Menurut politisi PKS ini, sikap Jokowi yang merasa diganggu KPK sudah teradi sejak awal masa pemerintahannya pada Oktober 2014.
Fahri menyebut, awalnya Jokowi menaruh kepercayaan pada KPK.
Sampai-sampai KPK diberikan kewenangan untuk mengecek rekam jejak calon menteri, sesuatu yang tidak diatur dalam UU.
"Saya sudah kritik pada waktu itu ketika KPK sudah mencoret nama orang. Dia taruh hijau, dia taruh merah, dia taruh kuning. Dia bilang yang hijau boleh dilantik, kuning tidak boleh karena akan tersangka dalam enam bulan, lalu kemudian yang merah jangan dilantik karena akan tersangka dalam sebulan. Luar biasa sehingga ada begitu banyak nama-nama dalam kabinet yang diajukan oleh Pak Jokowi dan parpol kandas di tangan KPK," kata dia.
Menurut Fahri, KPK waktu itu merasa bangga karena akhirnya dia diberi kepecayaan sebagai polisi moral oleh Presiden.

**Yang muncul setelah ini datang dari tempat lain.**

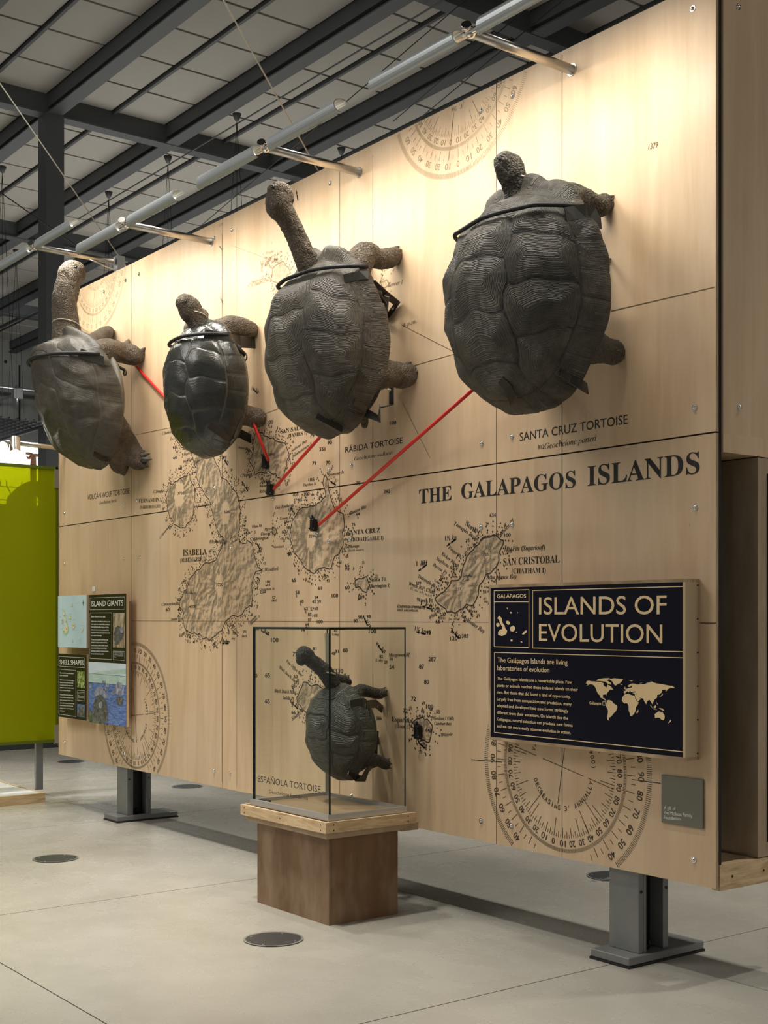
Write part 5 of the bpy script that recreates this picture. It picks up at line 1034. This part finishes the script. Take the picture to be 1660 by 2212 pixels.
# ------------------------------------------------------------------ LIGHT FIXTURES ON THE WALL
def halftube(a, b, r, open_dir, n=16, th=.004):
    """reflector: part-cylinder from a to b, open towards open_dir"""
    a, b = Vector(a), Vector(b); t = (b - a).normalized(); o = Vector(open_dir); o = (o - t * o.dot(t)).normalized(); s = t.cross(o); mb = MB(); vs = []
    for rad in (r, r - th):
        for e, sh in ((a, .5), (b, -.5)):
            for k in range(n + 1):
                an = math.radians(-115 + 230 * k / n); d_ = (-o * math.cos(an) + s * math.sin(an)) * rad; vs.append(e + d_ + t * (-d_.dot(o)) * sh * .9)
    m1 = n + 1; fs = []
    for k in range(n):
        fs.append((k, k + 1, m1 + k + 1, m1 + k)); fs.append((2 * m1 + k, 3 * m1 + k, 3 * m1 + k + 1, 2 * m1 + k + 1)); fs.append((k, 2 * m1 + k, 2 * m1 + k + 1, k + 1)); fs.append((m1 + k, m1 + k + 1, 3 * m1 + k + 1, 3 * m1 + k))
    fs.append((0, m1, 3 * m1, 2 * m1)); fs.append((n, 2 * m1 + n, 3 * m1 + n, m1 + n)); mb.add(vs, fs, 0, False); return mb
REFL = plain('reflector_outside', (.42, .45, .46), .36, .45)
LAMPG = emit('lamp_tube_glow', (1, .87, .68), 2.5)
def fixture(x, z, label, post=False):
    t = thing('wall_light', label, 'light fixture', (x, -.02, z), 'aluminium wall lights over the chart'); y = -.71
    q = MB(); q.tube([(x, -.004, z), (x, y, z)], .026, 16); q.build('arm', STEEL, t)
    q = MB(); q.tube([(x, 0, z), (x, -.006, z)], .034, 16); q.build('mounting_cup', STEEL, t)
    q = MB(); q.tube([(x - .10, y, z), (x + .10, y, z)], .017, 12); q.build('pivot_rod', CHROME, t)
    q = MB(); q.ell((x, y, z), .030, 14, 10); q.tube([(x + .005, y - .03, z + .01), (x + .02, y - .045, z + .02)], .026, 14); q.build('knuckle', CHROME, t)
    od = (0, .75, -.65)
    for s_ in (-1, 1):
        xa, xb = x + s_ * .075, x + s_ * .80
        rf_ = halftube((min(xa, xb), y, z), (max(xa, xb), y, z), .045, od).build('reflector', REFL, t)
        q = MB(); q.tube([(min(xa, xb) + .06, y + .004, z - .004), (max(xa, xb) - .06, y + .004, z - .004)], .008, 8); q.build('lamp_tube', LAMPG, rf_)
        lamp('AREA', 'wall_light_lamp', (x + s_ * .44, y + .022, z - .018), (x + s_ * .44, y + .022 + .75, z - .018 - 1.15), 11, WARM, .62, .03)
    if post:
        q = MB(); q.box((x - .035, .022, ZT), (x + .035, .092, z + .05)); q.build('post', ALU, t)
        q = MB(); q.tube([(x, .03, ZT + .02), (x, -.22, z - .02)], .010, 8); q.build('brace', STEEL, t)
fixture(-.931, 4.616, 'nearest aluminium wall light, above the largest tortoise'); fixture(-2.824, 4.605, 'second aluminium wall light, above the ringed tortoise')
fixture(-4.732, 4.608, 'third aluminium wall light, above the small glossy tortoise'); fixture(-6.437, 4.84, 'farthest aluminium wall light on a short square post, above the long-necked tortoise', True)
# spotlights on the left end of the wall
sp_ = thing('spotlight_arm', 'steel arm with three small bright spotlights at the left end of the wall', 'light fixture', (-7.44, 0, 3.32))
q = MB(); q.tube([(-7.44, 0, 3.317), (-7.44, -.52, 3.335)], .022, 14); q.build('arm', STEEL, sp_)
for k, (dx, dy, dz, tx) in enumerate(((.03, -.50, -.02, (0.3, -.1, -1)), (.06, -.62, -.05, (.85, -.45, -.22)), (-.05, -.74, -.06, (-.4, -.4, -1)))):
    c_ = Vector((-7.44 + dx, dy, 3.34 + dz)); d_ = Vector(tx).normalized()
    q = MB(); q.tube([c_ - d_ * .06, c_ + d_ * .08], .045, 18, cap=False); q.tube([c_ - d_ * .062, c_ - d_ * .055], .045, 18); hd_ = q.build('spot_head', STEEL, sp_)
    q = MB(); q.tube([c_ + d_ * .045, c_ + d_ * .05], .038, 16); q.build('spot_bulb', emit('spot_glow_%d' % k, (1, .95, .85), 30), hd_)
    lamp('SPOT', 'spot_lamp', c_ + d_ * .09, c_ + d_ * 2, 5, SOFT, .03, spot=1.4, blend=.7)
q = MB(); q.tube([(-7.44, -.50, 3.335), (-7.44, -.78, 3.30)], .014, 10); q.build('spot_bar', STEEL, sp_)

# ------------------------------------------------------------------ GREEN SCREEN PANEL, PLATFORM AND THE HALL BEHIND
GX = -8.0
m = NT('green_translucent'); tr = m.n('ShaderNodeBsdfTransparent'); tr.inputs[0].default_value = (.66, .70, .03, 1); df = m.n('ShaderNodeBsdfPrincipled'); df.inputs['Base Color'].default_value = (.50, .52, .008, 1); df.inputs['Roughness'].default_value = .35
tl = m.n('ShaderNodeBsdfTranslucent'); tl.inputs[0].default_value = (.66, .70, .03, 1); a1 = m.n('ShaderNodeMixShader'); a1.inputs[0].default_value = .42; m.l(df.outputs[0], a1.inputs[1]); m.l(tl.outputs[0], a1.inputs[2])
v = m.obj(); br = m.n('ShaderNodeTexWave'); br.inputs['Scale'].default_value = 24; mp = m.n('ShaderNodeMapping'); mp.inputs['Scale'].default_value = (1, 1, 1); m.l(v, mp.inputs[0]); m.l(mp.outputs[0], br.inputs['Vector'])
a2 = m.n('ShaderNodeMixShader'); a2.inputs[0].default_value = .40; m.l(tr.outputs[0], a2.inputs[1]); m.l(a1.outputs[0], a2.inputs[2]); m.l(a2.outputs[0], m.out.inputs[0]); GREEN = m.mat
gp = thing('green_screen', 'large translucent green panel standing left of the plywood wall', 'screen', (GX, -1, .5))
q = MB(); q.box((GX - .008, -2.9, .545), (GX, .155, 3.205)); q.build('green_sheet', GREEN, gp)
gdk = plain('green_edge', (.10, .13, .004), .4)
for a, b in (((GX - .012, -2.9, 3.185), (GX + .006, .155, 3.215)), ((GX - .012, -2.9, .54), (GX + .006, .155, .57)), ((GX - .012, .135, .54), (GX + .006, .16, 3.215))): q = MB(); q.box(a, b); q.build('frame_edge', gdk, gp)
for z_ in (3.1, .62):
    q = MB(); q.box((GX - .02, .12, z_ - .09), (GX + .012, .175, z_ + .09)); q.build('corner_clamp', ALU, gp)
q = MB(); q.box((GX - .03, .165, .50), (GX + .01, .20, 3.15)); q.build('side_stile', BLACK, gp)
for yy in (-.5, -.02, -1.6):
    q = MB(); q.box((GX - .06, yy - .035, .09), (GX - .02, yy + .035, .60)); q.build('leg', GPAINT, gp)
# platform
pf_ = thing('platform', 'low white topped platform with maple edge under the green screen', 'platform', (GX - 1, -1.5, 0))
yp = onX(98, 1640, GX + .25).y
q = MB(); q.box((GX - 3, -3.2, 0), (GX + .22, yp - .02, .085)); q.build('top', plain('platform_top', (.5, .5, .48), .5), pf_)
q = MB(); q.box((GX + .22, -3.2, 0), (GX + .25, yp, .09)); q.build('edge_board', MAPLEY, pf_)
q = MB(); q.box((GX - 3, yp - .02, 0), (GX + .22, yp, .09)); q.build('edge_board', MAPLE, pf_)
# wavy wire lattice behind the sheet
q = MB(); lx = GX - .45
for k in range(30):
    y0_ = -2.8 + k * .11
    q.tube([(lx, y0_ + .028 * math.sin(z_ * 24 + (k % 2) * math.pi), z_) for z_ in np.arange(.6, 3.15, .05)], .006, 4, cap=False)
for z_ in np.arange(.7, 3.1, .13): q.tube([(lx, -2.85, z_), (lx, .45, z_)], .005, 4)
lt = q.build('wire_lattice', plain('lattice_green', (.10, .12, .02), .5)); tag(lt, 'fine wavy wire lattice standing behind the green sheet', 'lattice')
# hunched statue on a tall cabinet behind the screen
sb = onX(72, 1080, -13.0)
q = MB(); q.box((-13.5, sb.y - .75, 0), (-12.7, sb.y + .55, onX(60, 1096, -13).z)); tag(q.build('tall_cabinet', plain('cabinet_dark', (.05, .055, .05), .6)), 'tall dark cabinet seen through the green screen', 'cabinet')
q = MB(); zc_ = onX(60, 1096, -13).z; yb_ = sb.y
pts, rad = catmull([(-13, yb_ - .22, zc_ + .02), (-13, yb_ - .15, zc_ + .16), (-13, yb_ + .0, zc_ + .27), (-13, yb_ + .1, zc_ + .26)], [.15, .13, .10, .08], 5); q.tube(pts, rad, 16); q.ell((-13, yb_ + .16, zc_ + .23), (.10, .11, .12), 16, 10); q.ell((-13, yb_ + .23, zc_ + .17), (.06, .07, .06), 12, 8)
pts, rad = catmull([(-12.95, yb_ + .05, zc_ + .22), (-12.9, yb_ + .25, zc_ + .08), (-12.9, yb_ + .48, zc_ + .02)], [.08, .05, .035], 5); q.tube(pts, rad, 12); q.ell((-13, yb_ - .22, zc_ + .06), .15, 16, 10)
o = q.build('hunched_figure', plain('dark_bronze', (.03, .03, .025), .5)); tag(o, 'dark hunched ape-like figure silhouetted behind the green screen', 'sculpture')
# branch sculpture in front of the white backdrop
bw = NT('branch_wood'); bw.bsdf((.30, .15, .09), .6); q = MB(); bX = -16.
pB = lambda px, py: onX(px, py, bX)
for P_, R_ in (([(72, 1004), (72, 990), (67, 982), (56, 979)], [.05, .045, .03, .015]), ([(70, 985), (78, 984), (86, 984), (92, 981)], [.035, .03, .02, .012]), ([(70, 984), (62, 990), (58, 986)], [.03, .02, .01])):
    pts, rad = catmull([pB(*p) for p in P_], R_, 5); q.tube(pts, rad, 10)
q.tube([pB(72, 1004), Vector((bX, pB(72, 1004).y, 0))], .05, 10); tag(q.build('branch', bw.mat), 'forked reddish branch above the green screen', 'branch')
# hanging wire-mesh canopy
mc = MB(); zc_ = 4.6; cc0 = onZ(125, 912, zc_)
xa, xb, ya, yb2 = cc0.x - 9, cc0.x, cc0.y - 6, cc0.y
for k in range(int((yb2 - ya) / .12)): yk = ya + k * .12; mc.tube([(xa, yk, zc_), (xb, yk, zc_)], .014, 3, cap=False, smooth=False)
for k in range(int((xb - xa) / .16)): xk = xa + k * .16; mc.tube([(xk, ya, zc_), (xk, yb2, zc_)], .014, 3, cap=False, smooth=False)
mc.tube([(xa, ya, zc_ - .02), (xb, ya, zc_ - .02)], .035, 6); mc.tube([(xa, yb2, zc_), (xb, yb2, zc_)], .03, 6)
o = mc.build('mesh_canopy', plain('mesh_dark', (.05, .052, .06), .5, .5)); tag(o, 'dark woven wire mesh canopy hanging beyond the column', 'mesh canopy')
pa = onX(0, 836, -29.); q = MB(); q.tube([(-29, pa.y - 4, pa.z), (-29, pa.y + 8, pa.z)], .05, 8); tag(q.build('rail_pipe', ALU), 'pale horizontal pipe across the far concrete wall', 'pipe')
pa = onX(34, 850, -28.9); q = MB(); q.box((-28.9, pa.y - .12, pa.z - .16), (-28.7, pa.y + .12, pa.z + .1)); q.box((-30.99, pa.y - .03, pa.z - .05), (-28.9, pa.y + .03, pa.z)); q.tube([(-28.8, pa.y, pa.z - .4), (-28.8, pa.y, pa.z + .2)], .05, 8); tag(q.build('pipe_lamp', ALU), 'small pale lamp fixed to the far horizontal pipe', 'lamp')
# long stay cables across the hall
for k, (a, b) in enumerate((((0, 180), (272, 575)), ((480, -5), (700, 392)), ((0, 415), (178, 540)), ((1240, -20), (900, 262)), ((830, 150), (420, 500)), ((1160, 0), (850, 262)))):
    pa = onY(*a, 3.2 if k > 2 else -.9); pb = onY(*b, 3.2 if k > 2 else .1); pa = pa + (pa - pb) * .6
    cord('stay_cable', ['pale thin cable crossing the upper left to the farthest wall light', 'pale thin cable crossing the ceiling to the wall top left of centre', 'short dark cable at the left edge reaching the farthest light', 'dark cable along the ceiling above the right of the wall', 'dark cable behind the wall top left of centre', 'dark cable just left of the nearest wall light'][k], [pa, pb], .005, STRING if k in (0, 1) else BLACK, 'cable')

# ------------------------------------------------------------------ bake the lettering
bake_texts()
for k, b_ in enumerate(NAMES): b_.build('printed_title' if k == 0 else 'printed_name', INK, wall)
prt['ink'].build('printed_lettering', INK, wall); prt['coast'].build('printed_coastline', INKB, wall); prt['inkf'].build('printed_faint_chart', INKF, wall); prt['inkm'].build('printed_chart_lines', INKM, wall)
for k, mt_ in (('rose_near', INKB), ('rose_left', INKB), ('rose_top', INKF), ('rose_far', INKF)): prt[k].build('printed_compass_rose', mt_, wall)
sg.build('sign_print', gold, sgn); pt.build('plaque_print', WPR, plq); wt2.build('board_print', WPR, FACE[b2.name]); wt3.build('board_print', WPR, FACE[b3.name]); mt.build('map_print', INKM, FACE[b1.name]); [g_.build('case_lettering', INK, gc) for g_ in gts]
hl.build('hatch_lettering', plain('hatch_pale', (.25, .26, .28), .5), HT)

Namun selanjutnya, Fahri menilai KPK justru semakin bertindak berlebihan.
Puncaknya adalah ketika Jokowi memilih nama Budi Gunawan untuk dikirimkan ke DPR sebagai calon Kapolri. Budi langsung ditetapkan sebagai tersangka oleh KPK.
"Tiba-tiba (Budi Gunawan) ditersangkakan tanpa pernah diperiksa oleh KPK," ujar Fahri.
Budi yang tidak terima saat itu melawan KPK lewat praperadilan. Ia menang dan lepas dari status tersangka.
Tapi Fahri menilai KPK saat itu terus menggunakan masyarakat sipil, LSM termasuk juga media untuk menyerang sang calon tunggal Kapolri.
"Apa yang terjadi, Budi Gunawan terlempar, dia tidak jadi dilantik. Tetapi begitu Pak Jokowi mencalonkan Budi Gunawan kembali sebagai Kepala BIN, tidak ada yang protes, akhirnya diam-diam saja. Jadi KPK itu membunuh karier orang dengan seenaknya saja, tanpa argumen, dan itu mengganggu kerja pemerintah, termasuk mengganggu kerja Pak Jokowi," ucap Fahri.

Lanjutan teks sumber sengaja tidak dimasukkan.